Selain itu, bisa juga digunakan untuk memonitor kepatuhan terhadap peraturan, wawasan investasi dan riset pasar, serta terjemahan bahasa.
Bagi Tigor, penggunaan teknologi AI merupakan salah satu cara untuk maju karena metode tradisional tidak bisa secepat menggunakan AI.
AI dan transformasi digital adalah satu-satunya cara untuk masuk ke literasi finansial.
Namun tantangan dalam penerapannya adalah terkait regulasi dan kemampuan sumber daya manusia untuk mengadopsi.

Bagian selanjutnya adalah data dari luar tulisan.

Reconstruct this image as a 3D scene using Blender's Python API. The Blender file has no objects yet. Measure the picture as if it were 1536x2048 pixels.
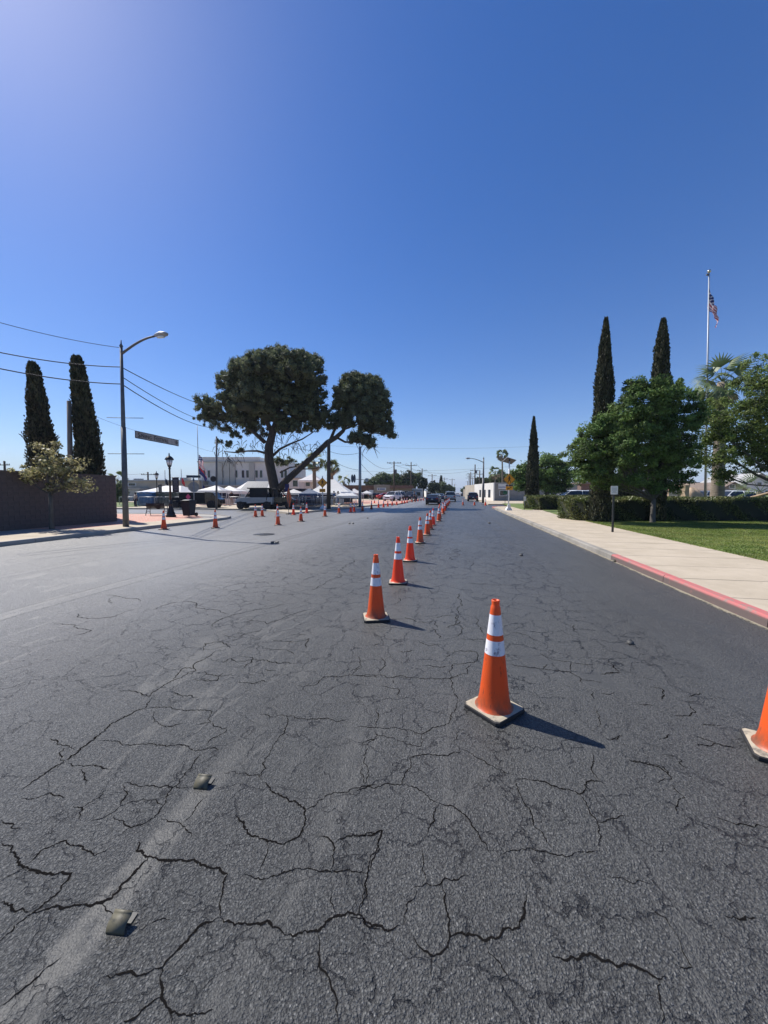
import bpy, bmesh, math, random
import numpy as np
from mathutils import Vector, Matrix

# ------------------------------------------------------------------ camera, sky, sun, exposure
SC = bpy.context.scene
CAMH = 1.7
LENS = 13.0
FPX = LENS / 36.0 * 2048.0
PITCH = math.atan(39.0 / FPX)
cam_d = bpy.data.cameras.new('camera')
cam = bpy.data.objects.new('camera', cam_d)
SC.collection.objects.link(cam)
cam.location = (0, 0, CAMH)
cam.rotation_euler = (math.pi / 2 - PITCH, 0, 0)
cam_d.sensor_fit = 'VERTICAL'
cam_d.sensor_height = 36.0
cam_d.lens = LENS
cam_d.clip_start = 0.05
cam_d.clip_end = 30000
SC.camera = cam

SUN_TO = Vector((-0.592, 0.415, 0.872)).normalized()
SUN_EL = math.asin(SUN_TO.z)
SUN_AZ = math.atan2(SUN_TO.x, SUN_TO.y)
world = bpy.data.worlds.new('World')
SC.world = world
world.use_nodes = True
wn = world.node_tree
wn.nodes.clear()
w_out = wn.nodes.new('ShaderNodeOutputWorld')
w_bg = wn.nodes.new('ShaderNodeBackground')
w_sky = wn.nodes.new('ShaderNodeTexSky')
w_sky.sky_type = 'NISHITA'
w_sky.sun_disc = False
w_sky.sun_elevation = SUN_EL
w_sky.sun_rotation = SUN_AZ
w_sky.altitude = 1200
w_sky.air_density = 1.0
w_sky.dust_density = 0.9
w_sky.ozone_density = 2.5
w_hsv = wn.nodes.new('ShaderNodeHueSaturation')
w_hsv.inputs['Saturation'].default_value = 1.40
w_hsv.inputs['Hue'].default_value = 0.512
w_bg.inputs['Strength'].default_value = 0.092
wn.links.new(w_sky.outputs[0], w_hsv.inputs['Color'])
wn.links.new(w_hsv.outputs[0], w_bg.inputs['Color'])
wn.links.new(w_bg.outputs[0], w_out.inputs['Surface'])

sun_d = bpy.data.lights.new('sun', 'SUN')
sun_d.energy = 5.0
sun_d.angle = math.radians(0.53)
sun_d.color = (1.0, 0.95, 0.88)
sun = bpy.data.objects.new('sun', sun_d)
SC.collection.objects.link(sun)
sun.rotation_euler = (-SUN_TO).to_track_quat('-Z', 'Y').to_euler()
sun.location = (0, 0, 60)

SC.view_settings.view_transform = 'Standard'
SC.view_settings.look = 'None'
SC.view_settings.gamma = 1.0
SC.view_settings.exposure = 0.6
SC.render.engine = 'CYCLES'
SC.cycles.max_bounces = 6
SC.cycles.diffuse_bounces = 3
SC.cycles.glossy_bounces = 3
SC.cycles.transmission_bounces = 4
SC.cycles.transparent_max_bounces = 6
SC.cycles.sample_clamp_indirect = 6
SC.cycles.sample_clamp_direct = 12
SC.cycles.use_denoising = True

# ------------------------------------------------------------------ helpers: places
RA = math.atan((912 - 768) / FPX)           # heading of the street relative to the camera
SA, CA = math.sin(RA), math.cos(RA)

def ray(px, py):
    a = (px - 768) / FPX
    b = (1024 - py) / FPX
    return Vector((a, b * math.sin(PITCH) + math.cos(PITCH), b * math.cos(PITCH) - math.sin(PITCH)))

def G(px, py, z=0.0):
    d = ray(px, py)
    t = (z - CAMH) / d.z
    return Vector((d.x * t, d.y * t, z))

def P(px, py, Y):
    d = ray(px, py)
    t = Y / d.y
    return Vector((d.x * t, Y, CAMH + d.z * t))

def R(u, v, z=0.0):
    return Vector((u * SA + v * CA, u * CA - v * SA, z))

def UV(p):
    return (p.x * SA + p.y * CA, p.x * CA - p.y * SA)

rnd = random.Random(7)
nr = np.random.RandomState(11)
COL = SC.collection

# ------------------------------------------------------------------ helpers: materials
def pm(name, c1, c2=None, scale=4.0, rough=0.7, metal=0.0, bump=0.0, bscale=40.0, spec=0.5, transl=0.0,
       stretch=None, detail=6.0, lo=0.35, hi=0.65, tint=0.0):
    m = bpy.data.materials.new(name)
    m.use_nodes = True
    nt = m.node_tree
    b = nt.nodes['Principled BSDF']
    out = nt.nodes['Material Output']
    b.inputs['Roughness'].default_value = rough
    b.inputs['Metallic'].default_value = metal
    b.inputs['Specular IOR Level'].default_value = spec
    tc = nt.nodes.new('ShaderNodeTexCoord')
    src = tc.outputs['Object']
    if stretch:
        mp = nt.nodes.new('ShaderNodeMapping')
        mp.inputs['Scale'].default_value = stretch
        nt.links.new(src, mp.inputs['Vector'])
        src = mp.outputs[0]
    col = None
    if c2 is not None:
        n = nt.nodes.new('ShaderNodeTexNoise')
        n.inputs['Scale'].default_value = scale
        n.inputs['Detail'].default_value = detail
        nt.links.new(src, n.inputs['Vector'])
        r = nt.nodes.new('ShaderNodeMapRange')
        r.inputs['From Min'].default_value = lo
        r.inputs['From Max'].default_value = hi
        nt.links.new(n.outputs['Fac'], r.inputs['Value'])
        mx = nt.nodes.new('ShaderNodeMix')
        mx.data_type = 'RGBA'
        mx.inputs[6].default_value = (*c1, 1)
        mx.inputs[7].default_value = (*c2, 1)
        nt.links.new(r.outputs[0], mx.inputs[0])
        col = mx.outputs[2]
    else:
        rgb = nt.nodes.new('ShaderNodeRGB')
        rgb.outputs[0].default_value = (*c1, 1)
        col = rgb.outputs[0]
    if tint > 0:
        at = nt.nodes.new('ShaderNodeAttribute')
        at.attribute_name = 'tint'
        r2 = nt.nodes.new('ShaderNodeMapRange')
        r2.inputs['To Min'].default_value = 1 - tint
        r2.inputs['To Max'].default_value = 1 + tint
        nt.links.new(at.outputs['Fac'], r2.inputs['Value'])
        vm = nt.nodes.new('ShaderNodeVectorMath')
        vm.operation = 'SCALE'
        nt.links.new(col, vm.inputs[0])
        nt.links.new(r2.outputs[0], vm.inputs['Scale'])
        col = vm.outputs[0]
    nt.links.new(col, b.inputs['Base Color'])
    if bump > 0:
        n2 = nt.nodes.new('ShaderNodeTexNoise')
        n2.inputs['Scale'].default_value = bscale
        n2.inputs['Detail'].default_value = 4
        nt.links.new(src, n2.inputs['Vector'])
        bp = nt.nodes.new('ShaderNodeBump')
        bp.inputs['Strength'].default_value = bump
        bp.inputs['Distance'].default_value = 0.02
        nt.links.new(n2.outputs['Fac'], bp.inputs['Height'])
        nt.links.new(bp.outputs[0], b.inputs['Normal'])
    if transl > 0:
        tr = nt.nodes.new('ShaderNodeBsdfTranslucent')
        nt.links.new(col, tr.inputs['Color'])
        ms = nt.nodes.new('ShaderNodeMixShader')
        ms.inputs[0].default_value = transl
        nt.links.new(b.outputs[0], ms.inputs[1])
        nt.links.new(tr.outputs[0], ms.inputs[2])
        nt.links.new(ms.outputs[0], out.inputs['Surface'])
    return m

class NT:
    """tiny node helper"""
    def __init__(s, name):
        s.m = bpy.data.materials.new(name)
        s.m.use_nodes = True
        s.t = s.m.node_tree
        s.b = s.t.nodes['Principled BSDF']
        s.out = s.t.nodes['Material Output']
    def n(s, ty, **kw):
        nd = s.t.nodes.new(ty)
        for k, v in kw.items():
            setattr(nd, k, v)
        return nd
    def l(s, a, b):
        s.t.links.new(a, b)
    def put(s, inp, v):
        if hasattr(v, 'is_linked') or isinstance(v, bpy.types.NodeSocket):
            s.l(v, inp)
        else:
            inp.default_value = v
    def math(s, op, a, b=0.0, c=None, clamp=False):
        nd = s.n('ShaderNodeMath', operation=op, use_clamp=clamp)
        s.put(nd.inputs[0], a)
        s.put(nd.inputs[1], b)
        if c is not None:
            s.put(nd.inputs[2], c)
        return nd.outputs[0]
    def noise(s, vec, scale, detail=4.0, rough=0.5, dist=0.0):
        nd = s.n('ShaderNodeTexNoise')
        s.l(vec, nd.inputs['Vector'])
        nd.inputs['Scale'].default_value = scale
        nd.inputs['Detail'].default_value = detail
        nd.inputs['Roughness'].default_value = rough
        nd.inputs['Distortion'].default_value = dist
        return nd
    def rng(s, v, a, b, c=0.0, d=1.0, smooth=True):
        nd = s.n('ShaderNodeMapRange')
        if smooth:
            nd.interpolation_type = 'SMOOTHSTEP'
        s.put(nd.inputs['Value'], v)
        nd.inputs['From Min'].default_value = a
        nd.inputs['From Max'].default_value = b
        nd.inputs['To Min'].default_value = c
        nd.inputs['To Max'].default_value = d
        return nd.outputs[0]
    def mix(s, f, a, b):
        nd = s.n('ShaderNodeMix', data_type='RGBA')
        s.put(nd.inputs[0], f)
        s.put(nd.inputs[6], a if not isinstance(a, tuple) else (*a, 1))
        s.put(nd.inputs[7], b if not isinstance(b, tuple) else (*b, 1))
        return nd.outputs[2]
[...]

"Kita perlu membawa talenta global terbaik ke Indonesia untuk transfer ilmu dan kemampuan terkait AI," usulnya.
Ia menyayangkan total ekspariat yang bekerja di Indonesia hanya di angka 100 ribu orang.
Sementara di negara lain seperti Singapura mencapai 2 juta orang, Jepang 3-4 juta orang, dan Thailand sekitar 4 juta orang.
"Mestinya Indonesia punya target untuk bisa mendatangkan misalnya 2 juta ekspatriat berkualitas yang bisa
mengajari teknologi AI sehingga kita bisa saling belajar," katanya.
Sementara itu, Dyah NK Makhijani, Indonesia Fintech Society berpendapat, penggunaan AI menjadi sebuah keniscayaan.
Namun spektrum AI sangat luas sehingga perlu tata kelola yang lebih baik.
Ia memberi gambaran di salah satu fintech landing yang memberikan pinjaman kepada ojek motor terdapat 28 faktor yang menentukan layak diberi pinjaman atau tidak.
"Semua prosesnya harus menggunakan AI. Kalau tidak menggunakan AI tidak akan bisa contohnya dalam mendeteksi penipuan," ucapnya.
Dyah menyebut, penggunaan AI mampu meningkatkan efisiensi dan efektivitas di sektor keuangan.